■ Required work
All of the data below should be written out exactly.

begin Data block

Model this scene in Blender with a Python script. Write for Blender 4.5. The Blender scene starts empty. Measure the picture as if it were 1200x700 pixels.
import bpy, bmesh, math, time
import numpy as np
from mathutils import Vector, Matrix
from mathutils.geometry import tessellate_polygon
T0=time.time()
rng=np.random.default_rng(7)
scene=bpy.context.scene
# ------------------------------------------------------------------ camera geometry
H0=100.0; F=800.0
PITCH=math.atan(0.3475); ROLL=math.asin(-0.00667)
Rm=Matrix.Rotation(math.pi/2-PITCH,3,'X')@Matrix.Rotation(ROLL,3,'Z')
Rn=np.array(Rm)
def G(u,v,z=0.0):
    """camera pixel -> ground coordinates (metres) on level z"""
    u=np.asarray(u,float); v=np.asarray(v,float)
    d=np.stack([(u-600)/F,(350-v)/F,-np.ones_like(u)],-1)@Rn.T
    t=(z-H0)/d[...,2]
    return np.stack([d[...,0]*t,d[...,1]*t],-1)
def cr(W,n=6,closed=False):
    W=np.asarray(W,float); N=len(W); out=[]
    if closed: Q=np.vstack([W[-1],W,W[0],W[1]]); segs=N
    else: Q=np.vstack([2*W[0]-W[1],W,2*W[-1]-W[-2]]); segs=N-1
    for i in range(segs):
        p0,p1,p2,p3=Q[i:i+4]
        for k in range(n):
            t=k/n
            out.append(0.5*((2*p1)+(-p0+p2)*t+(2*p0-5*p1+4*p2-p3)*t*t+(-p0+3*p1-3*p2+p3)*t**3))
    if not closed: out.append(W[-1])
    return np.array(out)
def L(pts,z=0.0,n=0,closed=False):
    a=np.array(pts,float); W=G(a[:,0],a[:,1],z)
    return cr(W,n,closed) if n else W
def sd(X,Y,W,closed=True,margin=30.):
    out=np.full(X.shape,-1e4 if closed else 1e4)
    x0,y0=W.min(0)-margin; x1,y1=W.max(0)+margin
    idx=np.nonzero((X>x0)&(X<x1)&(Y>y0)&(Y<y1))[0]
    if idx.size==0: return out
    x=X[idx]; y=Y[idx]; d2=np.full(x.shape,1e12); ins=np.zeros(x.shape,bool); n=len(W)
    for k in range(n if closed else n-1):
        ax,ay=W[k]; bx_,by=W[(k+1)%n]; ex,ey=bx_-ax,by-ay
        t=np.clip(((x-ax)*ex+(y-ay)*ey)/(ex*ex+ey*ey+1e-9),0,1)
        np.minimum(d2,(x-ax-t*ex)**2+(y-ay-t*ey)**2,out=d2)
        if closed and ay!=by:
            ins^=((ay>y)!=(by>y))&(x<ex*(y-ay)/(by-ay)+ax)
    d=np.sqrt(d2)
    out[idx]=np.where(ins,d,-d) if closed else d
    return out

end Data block

■ Finished task
Model this scene in Blender with a Python script. Write for Blender 4.5. The Blender scene starts empty. Measure the picture as if it were 1200x700 pixels.
import bpy, bmesh, math, time
import numpy as np
from mathutils import Vector, Matrix
from mathutils.geometry import tessellate_polygon
T0=time.time()
rng=np.random.default_rng(7)
scene=bpy.context.scene
# ------------------------------------------------------------------ camera geometry
H0=100.0; F=800.0
PITCH=math.atan(0.3475); ROLL=math.asin(-0.00667)
Rm=Matrix.Rotation(math.pi/2-PITCH,3,'X')@Matrix.Rotation(ROLL,3,'Z')
Rn=np.array(Rm)
def G(u,v,z=0.0):
    """camera pixel -> ground coordinates (metres) on level z"""
    u=np.asarray(u,float); v=np.asarray(v,float)
    d=np.stack([(u-600)/F,(350-v)/F,-np.ones_like(u)],-1)@Rn.T
    t=(z-H0)/d[...,2]
    return np.stack([d[...,0]*t,d[...,1]*t],-1)
def cr(W,n=6,closed=False):
    W=np.asarray(W,float); N=len(W); out=[]
    if closed: Q=np.vstack([W[-1],W,W[0],W[1]]); segs=N
    else: Q=np.vstack([2*W[0]-W[1],W,2*W[-1]-W[-2]]); segs=N-1
    for i in range(segs):
        p0,p1,p2,p3=Q[i:i+4]
        for k in range(n):
            t=k/n
            out.append(0.5*((2*p1)+(-p0+p2)*t+(2*p0-5*p1+4*p2-p3)*t*t+(-p0+3*p1-3*p2+p3)*t**3))
    if not closed: out.append(W[-1])
    return np.array(out)
def L(pts,z=0.0,n=0,closed=False):
    a=np.array(pts,float); W=G(a[:,0],a[:,1],z)
    return cr(W,n,closed) if n else W
def sd(X,Y,W,closed=True,margin=30.):
    out=np.full(X.shape,-1e4 if closed else 1e4)
    x0,y0=W.min(0)-margin; x1,y1=W.max(0)+margin
    idx=np.nonzero((X>x0)&(X<x1)&(Y>y0)&(Y<y1))[0]
    if idx.size==0: return out
    x=X[idx]; y=Y[idx]; d2=np.full(x.shape,1e12); ins=np.zeros(x.shape,bool); n=len(W)
    for k in range(n if closed else n-1):
        ax,ay=W[k]; bx_,by=W[(k+1)%n]; ex,ey=bx_-ax,by-ay
        t=np.clip(((x-ax)*ex+(y-ay)*ey)/(ex*ex+ey*ey+1e-9),0,1)
        np.minimum(d2,(x-ax-t*ex)**2+(y-ay-t*ey)**2,out=d2)
        if closed and ay!=by:
            ins^=((ay>y)!=(by>y))&(x<ex*(y-ay)/(by-ay)+ax)
    d=np.sqrt(d2)
    out[idx]=np.where(ins,d,-d) if closed else d
    return out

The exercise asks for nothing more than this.